There are no strictly dominant or dominated strategies for either player, but $\{R\}$ is a weakly dominant strategy for Player 2 (and is highly relevant if the game is repeated).

If Player 1 mixes strategies $\{l,r\}$ or plays $\{r\}$ exclusively, Player 2's BR (best response) is $\{R\}$, and so there is a pure strategy NE $(r,R)$.

To get anything different P1 plays $\{l\}$ exclusively, in which case P2 is indifferent to L and R, and so can play a mixed strategy.

P1's utilities for his two actions (depending on P2's mix) are:

$u(l) = 2q $ and $u(r) = -q - (1-q) = 1-2q$ and since $u(l) - u(r) = 4q - 1 < 0$ for $q<\frac{1}{4}$, so in this case Player 1 should play $\{r\}$ and Player 2's BR is then $\{R\}$, i.e. the pure strategy NE seen before. For $q > \frac{1}{4}$, P1's BR is $\{l\}$.
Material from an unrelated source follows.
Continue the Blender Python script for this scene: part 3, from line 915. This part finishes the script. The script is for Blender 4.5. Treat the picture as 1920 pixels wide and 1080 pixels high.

So, it is arguable that mixing strategies with $q > \frac{1}{4}$ is not "really" a BR for Player 2 as he can definitely do at least as well (but not definitely better) by playing $\{R\}$. In real-life there would probably be some exchange of utilities (P2 pays P1) so as to get both player's to readily agree to play $(r,R)$ exclusively as this maximises their total utility. Unfortunately, this game is non-cooperative!

If the game is repeated, however, Player 2 should dig his heels in and insist on playing $\{R\}$ exclusively; Player 1 is then not able to create any credible threats and so is "forced" to play $\{r\}$ exclusively.